Generally, variable annuities, but not fixed annuities, are considered securities and must be registered under the 1933 Act, and the separate accounts that fund them must be registered under the 1940 Act, unless they are issued to fund retirement plans qualified under Section 401 of the Internal Revenue Code (“IRC”) (“Qualified Plans”) or pursuant to some other exemption. Persons who sell annuity contracts must be licensed insurance agents, and if the contracts are securities, broker-dealer registered representatives.

Although traditional annuity contracts can provide guaranteed lifetime income payments, the commencement of those payments typically requires the beneficiary to give up future access to account value, and their continuation depends on the longterm financial strength of the insurance company issuing the contract. Concern with these aspects of annuity contracts may be reduced when funds and annuity contracts are offered in combination.

Longevity Insurance. Funds have been offered in combination with longevity insurance in order to provide lifetime income payments.2 Longevity insurance is an “advanced-life” deferred fixed annuity that provides guaranteed lifetime income payments that commence at a late age, typically 80 or 85. It is intended to provide assurance of continuing income if the contract beneficiary outlives other resources. Typically, at the time of retirement, a small portion of retirement assets is used as a single premium to purchase the longevity insurance, with the balance remaining invested in mutual funds to provide income payments prior to the annuity commencement date, protection against inflation and continuing access to fund account values.

The use of combined mutual fund and longevity insurance products in defined contribution plans has been inhibited by required minimum distribution (“RMD”) rules providing that contract beneficiaries must begin account withdrawals by age 70 ½. However, as described in Josh Waldbeser’s article in this newsletter, the Treasury Department in February 2012 released proposed regulations and Internal Revenue Service (“IRS”) revenue rulings intended to facilitate and encourage the in-plan use of longevity insurance by providing special relief from RMD rules.3

Guaranteed Lifetime Withdrawal Benefits (“GLWBs”). To address in part the concern over lack of access to account values, insurance companies developed GLWBs.

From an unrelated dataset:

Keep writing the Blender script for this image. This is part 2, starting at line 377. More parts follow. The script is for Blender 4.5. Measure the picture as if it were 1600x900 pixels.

A GLWB provides a contract beneficiary with continued access to the account (cash) value under the contract while receiving periodic payments for life equal to a specified percentage of a benefit base. The benefit base differs from the account value, which continues to be subject to both positive and negative investment performance. The benefit base may be increased by positive investment performance, but it is not reduced by negative investment performance. Withdrawals reduce the account value but do not reduce the benefit base (and payments made under the contract) unless they exceed the limits set forth in the contract. The insurance company continues to make payments based on the benefit base even if the account value is reduced to zero. Any account balance remaining at death is available to the contract beneficiary’s heirs.

Insurance companies initially offered GLWBs only as riders to individual and group annuity contracts which meant that the benefits of the GLWB could not be obtained without purchasing an annuity contract and limiting investments to the options available under the contract. Recently, insurance companies have been developing contingent annuities, or “stand-alone GLWBs,” which can provide greater flexibility for combined offerings of the guaranteed lifetime income they provide with a wider range of mutual funds.

Contingent Annuities. The principal difference between a contingent annuity and a GLWB is that the investments which support periodic income payments under the contingent annuity are owned by the contract beneficiary rather than the insurance company and are held in a separate investment account that is not managed by the insurance company issuing the annuity. Investment account balances remain accessible by the contract beneficiary and heirs. The benefits under a contingent annuity are conditioned on the investments in and the withdrawals from the investment account adhering to standards established by the insurance company. If the conditions are met, and if the assets in the account are exhausted through permitted withdrawals or negative investment performance, the insurance company begins making the payments specified in the contingent annuity and continues them for the life of the contract beneficiary.

Contingent annuities may be offered in arrangements that condition benefits on investment in one or more specified mutual funds or kinds of mutual funds. Under one arrangement, plan participants begin at midlife to invest in target date funds which gradually invest, and at retirement age are fully invested, in a stand-alone GLWB, and the lifetime income guarantees are provided by multiple insurers to mitigate the risk of dependence on the claims-paying ability of a single insurer.4 

Contingent annuities that are offered outside the Qualified Plan context have been registered under the 1933 Act on Form S-1 or Form S-3. Registration subjects the insurance company to 1934 Act reporting requirements unless an exemption from these requirements is available pursuant to 1934 Act Rule 12h-7. For federal income tax purposes, the IRS has determined that contingent annuities qualify as “annuities” under the IRC. A number of regulatory issues continue to exist under state insurance laws. As Daniel Krane and James McMeen discuss in their article in this newsletter, a subgroup of the National Association of Insurance Commissioners has been considering these issues and recently recommended that contingent annuities be treated as life insurance rather than financial guarantee insurance for regulatory purposes. Contingent annuity offerings generally will be subject to the regulatory provisions governing the distribution of securities and insurance products.

Conclusion

Mutual funds have responded creatively to retirement income needs by joining with insurance companies to develop offerings of investment and insurance products that together can both enhance and guarantee the lifetime income available to retirees. These efforts require careful attention to multiple regulatory schemes, including the federal securities laws, FINRA regulations, ERISA, federal tax laws and state insurance laws, not only as they affect mutual fund and insurance company providers, but also investment advisers that manage fund and plan assets, broker-dealers and insurance agents that distribute the products, and plan sponsors and participants who use them.